Caroline O'Donoghue: The List - four thoughts on reviews

Caroline O'Donoghue: The List - four thoughts on reviews
Columnist - Caroline O'Donoghue in London.

Reviews are a thorny beast. Picture your last performance review at work. Now imagine that your performance review isn’t being carried out by your line manager, but a total stranger.

Now imagine thousands of strangers, all commenting on your performance, and all of these comments are available to the public and occasionally printed in the local paper. That’s kind of what reviews feel like. You have to constantly remind yourself, as an author, that reviewers – whether they are a blogger, an Amazon review, or a big-name journalist – are responding to a specific piece of work, and not to you.

1. This counts for both criticism and praise. Sometimes one can wreck your head as much as the other. I have known writers who have been praised so extensively for a specific element of their work (say, how they write about their personal life) that they feel totally hemmed in and suffocated by it. 

They feel as though they have to write about their personal life forever, or worse, that they have no stories left to tell because they have already shared their one dramatic tale. 

Dealing with negative critique at least gives you something to grow from; positive reinforcement, while lovely in the moment, can turn artists from wildly unpredictable beasts to puppy dogs learning to sit for a treat.

Then, after years of sitting on command, the pushback will come: “So-and-so is mining their childhood AGAIN? Haven’t we heard that one already?” The writer, at this point, will be deeply hurt and confused. 

“But you LIKED my mad childhood!” they’ll say, then declare all reviewers as ‘haters’, and never take a note again.

2. ‘Haters’ is another word you have to be careful of. When an author friend gets a bad review, my immediate tendency is to defend them like they’re my eleven year-old daughter getting bullied at a sleepover. “They’re jealous!” I’ll coo. “They wish they were you!” 

It’s much harder to just say “well, maybe they just didn’t like it” and to leave the sentence hang there. The temptation to add “because they obviously have no taste” is huge. A few years ago I got a fairly harsh review in one of the Sunday papers, and while the review itself was difficult to read, what was far harder was my friends and family trying to comfort me about it. 

Criticism is one thing; pity is quite another.

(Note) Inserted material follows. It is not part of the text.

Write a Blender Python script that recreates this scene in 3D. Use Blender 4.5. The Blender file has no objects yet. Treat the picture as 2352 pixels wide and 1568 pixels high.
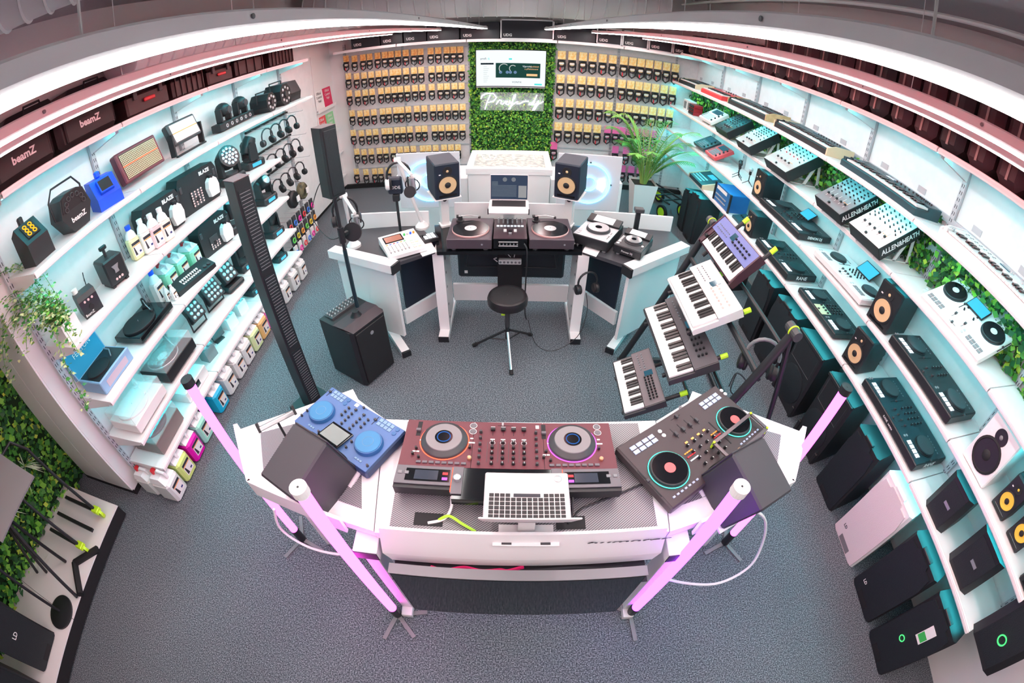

It makes you feel like someone who isn’t fit for the real world, and has to be covered in cotton wool. I decided I would never look for sympathy in this matter again when someone said “they have to run one negative review every week, and they draw lots to see who it’s going to be.” It felt better to be a criticised author than one who thought opinion was decided by fate.

3. I’m releasing my second book, Scenes of a Graphic Nature right now. 

In seven months, my third, All Our Hidden Gifts, will be out: it’s going to be a straight year of newspaper and Amazon reviews for the former, then skipping over into “early reader” feedback and author blurbs for the latter. 

From here on out, hearing what people think of me will be basically unavoidable, and while it’s impossible to stop caring completely about reviews (anyone who tells you they don’t care at all is lying) I have found a mantra. 

“For people who like this kind of thing; this is the kind of thing that they like.”

It’s a quote from Muriel Spark’s The Prime of Miss Jean Brodie, and I find it enormously comforting. It comes in handy when I read both bad and good reviews of my work. When someone loves the book, it feels neutral: ah, they must like this kind of thing. When someone doesn’t like the book, it also feels neutral: ah, they must not like this kind of thing.

4. I think this kind of neutrality about criticism would benefit everyone, to be quite honest. As everyone goes back to work and back into an environment of clashing personalities, altered expectations, and in some cases (gulp) pay cuts, it’s easy to see how the ‘how-are-ya-gurl’ atmosphere could descend into us giving fairly scathing reviews of one another. “I missed going to the office in the morning!” may rapidly become “Jesus, Lorna would want to get her head out of her hole.”

As someone who has given and taken a lot of criticism, I have this advice. 

One: keep your critique to a description of what you’re seeing, not what you think you’re seeing.

Two: always sleep on a negative piece of criticism before responding to it. 

And three: if it makes you feel better, well… they’re probably just jealous.